A Romney campaign ad credits President Clinton with "end[ing] welfare as we know it by requiring work for welfare." "But on July 12," the ad continues, "President Obama quietly announced a plan to gut welfare reform by dropping work requirements. Under Obama's plan, you wouldn't have to work and wouldn't have to train for a job. They just send you your welfare check."

Not true. Not true. Not true. You don't see former President Clinton doing many campaign ads these days, but he did come out and denounce that claim, and quickly. It's just such a blatant falsehood. Many commentators, on both sides of the political spectrum, have also alluded to the undertones of racism in this distortion.

Here's a fact.
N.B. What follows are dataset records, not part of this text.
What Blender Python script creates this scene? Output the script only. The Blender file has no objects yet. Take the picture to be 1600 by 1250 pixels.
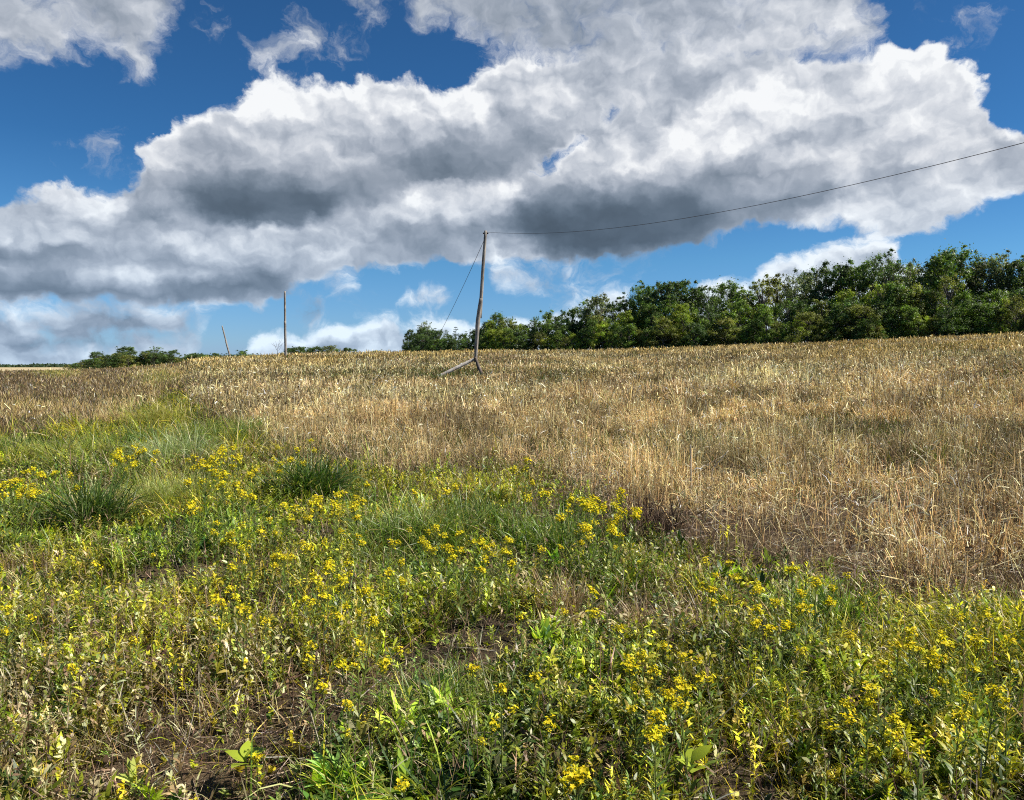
import bpy, math, random
import numpy as np
R = math.radians
rng = np.random.default_rng(11)
random.seed(5)
SC = bpy.context.scene
COL = SC.collection

# ------------------------------------------------------------------ camera
F = 1254.0                 # focal length in pixels of the 1600 px wide photograph
HY = 572.0                 # row of the eye-level horizon
PITCH = math.atan((625 - HY) / F)
CAM_Z = 1.6
cam = bpy.data.cameras.new('camera')
cam.sensor_width = 36.0
cam.lens = 36.0 * F / 1600.0
cam.clip_start = 0.05
cam.clip_end = 9000
camo = bpy.data.objects.new('camera', cam)
COL.objects.link(camo)
camo.location = (0, 0, CAM_Z)
camo.rotation_euler = (math.pi / 2 - PITCH, 0, 0)
SC.camera = camo

# ------------------------------------------------------------------ sun, sky
SUN_EL, SUN_AZ = R(45), R(93)          # azimuth is clockwise from +Y (the view direction)
sun = bpy.data.lights.new('sun', 'SUN')
sun.energy = 5.0
sun.angle = R(0.53)
sun.color = (1.0, 0.945, 0.85)
suno = bpy.data.objects.new('sun', sun)
COL.objects.link(suno)
suno.rotation_euler = (math.pi / 2 - SUN_EL, 0, -SUN_AZ + math.pi)
suno.rotation_euler = (math.pi / 2 - SUN_EL, 0, math.pi - SUN_AZ)

SC.view_settings.view_transform = 'Standard'
SC.view_settings.look = 'None'
SC.view_settings.exposure = 0.68
SC.view_settings.gamma = 1.0
SC.view_settings.use_curve_mapping = False
SC.render.resolution_x, SC.render.resolution_y = 1024, 800
SC.cycles.max_bounces = 5
SC.cycles.diffuse_bounces = 2
SC.cycles.glossy_bounces = 2
SC.cycles.transmission_bounces = 3
SC.cycles.transparent_max_bounces = 6
SC.cycles.caustics_reflective = False
SC.cycles.caustics_refractive = False
SC.cycles.use_adaptive_sampling = True
SC.cycles.adaptive_threshold = 0.015
SC.cycles.use_denoising = False
SC.cycles.filter_width = 1.1

world = bpy.data.worlds.new('World')
SC.world = world
world.use_nodes = True


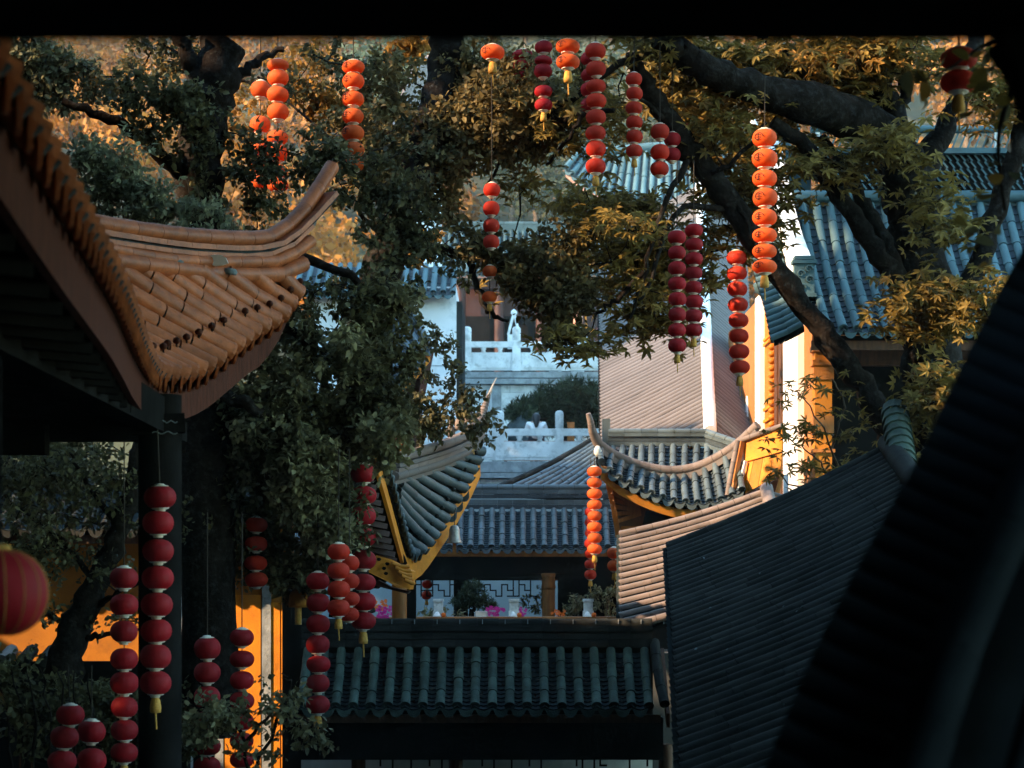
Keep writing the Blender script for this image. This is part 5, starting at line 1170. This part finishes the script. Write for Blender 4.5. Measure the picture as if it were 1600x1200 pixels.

The Obama administration created the waiver option in response to governors' contentions that they could produce better results if they were not bound by inflexible federal welfare rules.

A comment from Governor Romney on Aug. 22, in Zanesville, Ohio, is particularly egregious, in light of the facts:

"How in the world could he [the president] not understand the power of work, the dignity of work? And taking work out of welfare is something I'll change. I'll tell you that -- day one." Wow. He's actually accusing President Obama of not understanding the dignity of work, a fundamental American value? And Governor Romney makes this accusation based on a total distortion of facts? This is active and intentional misleading of the citizen electorate by a man seeking the office of President of the United States.

Here's how Gov. Gary Herbert (R) explained Utah's request for the waiver: '"Utah's request for a waiver stems from a desire for increased customization of the program to maximize employment among Utah's welfare recipients."

I'll end with a quote from one of the key Republican architects of the 1996 welfare reform law, Ron Haskins. Mr. Haskins was staff director of the U.S. House Ways and Means Committee subcommittee that drafted the welfare reform law, meaning he oversaw and edited and read and re-read every darn word. On Aug. 8, 2012, in an interview with NPR, Mr. Haskins said: "There's no plausible scenario under which it [the waiver option] really constitutes a serious attack on welfare reform."